3) Ties that bind us together
This was the most vague part of the speech. Labour needs to find a language that taps into people’s feeling that a sense of solidarity, patriotism and cohesion is lacking.

 

He said Blue Labour was about how the Labour party related to people not a nostalgic view of the past:

 

It starts from what we see in our country. A sense of people being buffeted by storm winds blowing through their lives. A fear of being overpowered by commercial and bureaucratic forces beyond our control. And a yearning for the institutions and relationships we cherish most to be respected and protected.

 

You see it in the concerns people have about what is happening to their local high street, post office and pub. The sense of loss in Birmingham from the takeover of Cadbury’s.
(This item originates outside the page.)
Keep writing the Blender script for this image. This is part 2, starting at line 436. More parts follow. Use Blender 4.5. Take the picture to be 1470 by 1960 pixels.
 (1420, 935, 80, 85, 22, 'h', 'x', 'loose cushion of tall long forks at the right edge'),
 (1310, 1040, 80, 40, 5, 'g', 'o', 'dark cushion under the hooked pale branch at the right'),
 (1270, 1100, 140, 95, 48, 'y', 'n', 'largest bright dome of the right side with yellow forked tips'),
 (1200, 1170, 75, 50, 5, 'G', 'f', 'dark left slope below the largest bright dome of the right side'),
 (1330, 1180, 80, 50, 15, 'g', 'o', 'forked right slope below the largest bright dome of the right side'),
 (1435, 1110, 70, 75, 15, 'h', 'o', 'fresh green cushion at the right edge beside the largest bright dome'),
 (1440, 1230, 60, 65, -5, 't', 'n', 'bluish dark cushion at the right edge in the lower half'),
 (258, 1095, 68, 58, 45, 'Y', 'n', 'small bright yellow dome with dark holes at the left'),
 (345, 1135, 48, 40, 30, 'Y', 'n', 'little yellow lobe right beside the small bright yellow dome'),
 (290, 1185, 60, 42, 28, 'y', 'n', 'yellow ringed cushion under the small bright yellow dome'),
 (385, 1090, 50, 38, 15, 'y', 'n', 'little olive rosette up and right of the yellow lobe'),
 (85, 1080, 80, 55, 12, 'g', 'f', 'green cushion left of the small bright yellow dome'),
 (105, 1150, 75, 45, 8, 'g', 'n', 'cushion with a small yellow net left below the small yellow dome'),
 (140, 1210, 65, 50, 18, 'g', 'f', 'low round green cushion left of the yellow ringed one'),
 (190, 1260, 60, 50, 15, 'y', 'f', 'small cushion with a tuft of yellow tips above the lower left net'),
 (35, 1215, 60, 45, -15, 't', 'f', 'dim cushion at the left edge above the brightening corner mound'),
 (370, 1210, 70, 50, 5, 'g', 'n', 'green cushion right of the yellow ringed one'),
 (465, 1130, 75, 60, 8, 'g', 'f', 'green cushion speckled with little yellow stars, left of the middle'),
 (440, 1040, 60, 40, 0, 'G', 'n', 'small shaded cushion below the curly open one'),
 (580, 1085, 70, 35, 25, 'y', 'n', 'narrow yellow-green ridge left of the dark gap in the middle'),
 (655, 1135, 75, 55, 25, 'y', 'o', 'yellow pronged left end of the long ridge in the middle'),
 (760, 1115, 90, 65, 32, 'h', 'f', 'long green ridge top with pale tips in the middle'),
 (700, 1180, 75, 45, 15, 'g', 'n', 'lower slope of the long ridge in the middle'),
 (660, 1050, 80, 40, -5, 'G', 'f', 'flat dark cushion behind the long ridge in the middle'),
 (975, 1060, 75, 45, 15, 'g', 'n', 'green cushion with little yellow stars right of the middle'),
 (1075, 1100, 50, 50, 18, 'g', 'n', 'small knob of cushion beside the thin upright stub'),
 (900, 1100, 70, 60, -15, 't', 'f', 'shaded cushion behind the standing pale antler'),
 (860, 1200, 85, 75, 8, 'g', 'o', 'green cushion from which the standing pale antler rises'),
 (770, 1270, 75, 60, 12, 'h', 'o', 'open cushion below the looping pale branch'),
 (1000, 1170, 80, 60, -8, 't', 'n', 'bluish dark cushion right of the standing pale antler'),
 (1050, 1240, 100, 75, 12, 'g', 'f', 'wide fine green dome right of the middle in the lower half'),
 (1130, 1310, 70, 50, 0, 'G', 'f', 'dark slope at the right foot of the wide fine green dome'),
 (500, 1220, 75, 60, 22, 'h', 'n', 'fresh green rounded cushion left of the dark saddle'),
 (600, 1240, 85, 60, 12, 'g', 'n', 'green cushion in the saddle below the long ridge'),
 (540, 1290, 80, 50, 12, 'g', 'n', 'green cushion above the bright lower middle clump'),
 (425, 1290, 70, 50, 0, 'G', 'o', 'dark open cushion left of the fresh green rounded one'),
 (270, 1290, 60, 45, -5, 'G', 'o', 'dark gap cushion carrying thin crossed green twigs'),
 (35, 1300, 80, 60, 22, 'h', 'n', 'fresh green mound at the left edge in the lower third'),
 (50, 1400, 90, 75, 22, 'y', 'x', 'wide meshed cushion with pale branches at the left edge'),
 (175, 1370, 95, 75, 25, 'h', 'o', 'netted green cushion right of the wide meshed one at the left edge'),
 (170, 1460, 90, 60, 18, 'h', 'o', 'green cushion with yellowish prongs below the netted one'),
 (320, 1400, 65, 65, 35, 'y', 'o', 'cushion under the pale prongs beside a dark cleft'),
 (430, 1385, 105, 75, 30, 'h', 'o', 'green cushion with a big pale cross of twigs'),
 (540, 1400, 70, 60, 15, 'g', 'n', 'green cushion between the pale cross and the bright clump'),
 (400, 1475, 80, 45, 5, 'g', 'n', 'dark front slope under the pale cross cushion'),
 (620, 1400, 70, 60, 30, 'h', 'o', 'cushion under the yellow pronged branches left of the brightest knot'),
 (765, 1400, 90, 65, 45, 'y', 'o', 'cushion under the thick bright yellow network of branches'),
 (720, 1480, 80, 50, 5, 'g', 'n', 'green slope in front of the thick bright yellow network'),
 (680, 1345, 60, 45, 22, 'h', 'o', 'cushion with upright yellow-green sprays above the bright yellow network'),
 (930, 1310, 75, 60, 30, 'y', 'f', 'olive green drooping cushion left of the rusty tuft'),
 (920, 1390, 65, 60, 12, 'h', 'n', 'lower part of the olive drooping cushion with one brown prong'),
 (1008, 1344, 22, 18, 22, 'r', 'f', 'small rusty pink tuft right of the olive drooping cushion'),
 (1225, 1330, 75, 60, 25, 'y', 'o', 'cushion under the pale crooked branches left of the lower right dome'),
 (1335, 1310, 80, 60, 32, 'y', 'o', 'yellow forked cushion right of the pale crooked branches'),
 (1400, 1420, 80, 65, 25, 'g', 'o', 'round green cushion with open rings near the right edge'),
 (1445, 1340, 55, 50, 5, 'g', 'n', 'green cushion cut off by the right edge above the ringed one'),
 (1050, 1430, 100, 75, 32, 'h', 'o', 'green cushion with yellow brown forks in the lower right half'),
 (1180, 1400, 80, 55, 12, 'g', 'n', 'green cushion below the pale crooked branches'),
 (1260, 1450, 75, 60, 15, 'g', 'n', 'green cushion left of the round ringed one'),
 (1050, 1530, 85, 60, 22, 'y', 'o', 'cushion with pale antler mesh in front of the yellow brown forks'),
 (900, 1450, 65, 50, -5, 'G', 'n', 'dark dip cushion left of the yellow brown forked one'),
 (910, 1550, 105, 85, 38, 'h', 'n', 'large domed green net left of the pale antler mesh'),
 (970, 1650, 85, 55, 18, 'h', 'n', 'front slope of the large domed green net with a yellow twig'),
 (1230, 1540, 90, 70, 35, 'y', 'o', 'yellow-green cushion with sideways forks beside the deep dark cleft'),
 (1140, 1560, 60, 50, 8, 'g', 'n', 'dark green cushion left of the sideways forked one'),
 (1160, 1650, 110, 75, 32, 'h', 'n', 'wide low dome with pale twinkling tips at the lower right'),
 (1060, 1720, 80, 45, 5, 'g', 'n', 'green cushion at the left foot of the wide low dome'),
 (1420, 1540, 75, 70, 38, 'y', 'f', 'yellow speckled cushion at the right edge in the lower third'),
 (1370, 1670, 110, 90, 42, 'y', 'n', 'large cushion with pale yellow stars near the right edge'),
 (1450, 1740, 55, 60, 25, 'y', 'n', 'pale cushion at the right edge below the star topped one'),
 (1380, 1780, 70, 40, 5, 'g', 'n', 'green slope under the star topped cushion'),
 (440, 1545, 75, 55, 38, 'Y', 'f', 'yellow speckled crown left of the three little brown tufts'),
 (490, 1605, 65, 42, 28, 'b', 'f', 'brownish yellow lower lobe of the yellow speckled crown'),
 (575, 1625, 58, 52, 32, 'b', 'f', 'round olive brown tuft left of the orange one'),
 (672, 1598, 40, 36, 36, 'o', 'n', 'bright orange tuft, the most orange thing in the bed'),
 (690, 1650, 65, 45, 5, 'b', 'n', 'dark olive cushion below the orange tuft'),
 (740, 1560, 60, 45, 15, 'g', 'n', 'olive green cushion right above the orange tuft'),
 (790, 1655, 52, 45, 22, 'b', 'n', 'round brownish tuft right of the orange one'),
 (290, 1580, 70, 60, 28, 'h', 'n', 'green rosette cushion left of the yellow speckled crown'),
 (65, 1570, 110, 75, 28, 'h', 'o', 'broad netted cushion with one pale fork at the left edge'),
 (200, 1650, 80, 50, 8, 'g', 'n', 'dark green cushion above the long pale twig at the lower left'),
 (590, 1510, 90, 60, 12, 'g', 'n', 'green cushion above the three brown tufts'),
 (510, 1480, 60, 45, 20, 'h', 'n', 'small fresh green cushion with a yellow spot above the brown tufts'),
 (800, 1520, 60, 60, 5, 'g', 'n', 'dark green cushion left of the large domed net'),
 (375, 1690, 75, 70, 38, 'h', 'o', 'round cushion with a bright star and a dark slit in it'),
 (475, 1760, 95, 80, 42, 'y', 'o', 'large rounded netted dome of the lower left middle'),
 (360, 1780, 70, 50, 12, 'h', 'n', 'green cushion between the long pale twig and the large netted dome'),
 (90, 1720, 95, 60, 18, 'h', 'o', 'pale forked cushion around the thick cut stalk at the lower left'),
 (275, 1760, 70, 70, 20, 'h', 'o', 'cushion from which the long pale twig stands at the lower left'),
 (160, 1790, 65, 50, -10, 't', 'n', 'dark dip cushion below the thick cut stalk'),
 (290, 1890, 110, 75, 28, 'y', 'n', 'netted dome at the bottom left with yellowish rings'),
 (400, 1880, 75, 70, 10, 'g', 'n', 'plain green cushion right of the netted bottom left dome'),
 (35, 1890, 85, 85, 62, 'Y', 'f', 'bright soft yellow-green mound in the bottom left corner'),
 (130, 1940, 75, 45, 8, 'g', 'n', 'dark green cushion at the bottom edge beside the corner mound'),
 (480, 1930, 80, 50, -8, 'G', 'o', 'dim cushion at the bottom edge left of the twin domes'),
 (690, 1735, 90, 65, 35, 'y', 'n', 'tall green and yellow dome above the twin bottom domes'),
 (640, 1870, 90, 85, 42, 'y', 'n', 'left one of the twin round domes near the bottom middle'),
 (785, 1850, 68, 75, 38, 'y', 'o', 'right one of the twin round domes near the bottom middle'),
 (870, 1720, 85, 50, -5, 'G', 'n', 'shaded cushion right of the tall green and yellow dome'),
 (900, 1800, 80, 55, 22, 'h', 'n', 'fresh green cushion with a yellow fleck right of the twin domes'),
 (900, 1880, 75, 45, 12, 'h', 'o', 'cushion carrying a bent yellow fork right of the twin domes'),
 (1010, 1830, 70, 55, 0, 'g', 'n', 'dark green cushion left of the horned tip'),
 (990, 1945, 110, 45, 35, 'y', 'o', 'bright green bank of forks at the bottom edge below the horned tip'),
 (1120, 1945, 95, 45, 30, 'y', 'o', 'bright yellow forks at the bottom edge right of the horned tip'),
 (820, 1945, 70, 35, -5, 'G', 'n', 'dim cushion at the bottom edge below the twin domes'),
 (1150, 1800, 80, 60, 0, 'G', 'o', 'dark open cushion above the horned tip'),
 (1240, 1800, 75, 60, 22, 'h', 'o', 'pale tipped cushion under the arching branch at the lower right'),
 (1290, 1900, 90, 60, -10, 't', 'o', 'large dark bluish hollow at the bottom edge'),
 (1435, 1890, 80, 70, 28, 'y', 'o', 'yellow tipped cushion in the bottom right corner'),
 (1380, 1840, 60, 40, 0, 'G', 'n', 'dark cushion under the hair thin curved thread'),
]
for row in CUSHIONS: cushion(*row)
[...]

The football supporters fed up with billionaires who see their clubs simply as financial assets.

 

Ed M does not buy all of the ‘Blue Labour’ agenda, so the chances of him embracing Faith, Family and Flag whole-heartedly are remote (especially since many people around Ed don’t buy it either).

 

Expect this to be partly about Movement 4 Change, and partly about Labour championing British institutions that personify the ‘national mission’.

 

Other observations
 

- Progressive majority: Ed Miliband does not accept the dismissal of this by some in Labour. He said yesterday:

 

There is a prevailing idea that this is a Conservative country. That there is little we can do apart from accommodate to that fact. I think the people who believe that are wrong. Not just because the majority of people at the last election voted for parties other than the Conservative party. But because I know that voters want something more than this government can provide.

 

Agreed (more on what PM means). Labour should be unashamedly progressive and forward-looking than trying to placate conservative sentiments all the time.

 

- Libdems: They were completely ignored yesterday. All the fire was on the Conservatives.

 

- Cuts: Ed M explicitly rejected the view, in response to a question by one Progress member, that Labour should stop talking about the cuts. The party will oppose some (tho not all) cuts, but will do so in a broader context about what society we want Britain to be.

 

- Feminism: One member said she wanted Ed M to explain why Labour should be a feminist party. Ed didn’t seem to know how to respond to this immediately, so just mentioned he wanted equality and had set a target for a 50% shadow cabinet of women. This bit needs firming up.

 

All things to all people?: One prominent Progress member told me after the speech was all things to all people, and so wouldn’t face much internal criticism. This is perhaps true: the real battle will come once Ed starts putting the meat on the bones. But building the skeleton is important too and there is much to debate on that front.

 

- Lord Ashcroft: Ed M’s team have also been pouring over Lord Ashcroft’s polling like hawks. He is even name-checked in the speech!

 

Overall, as you may expect, I’m pleased with the direction of travel and the main themes Ed M is pushing. I do have quibbles but they don’t relate to this speech. More on that soon.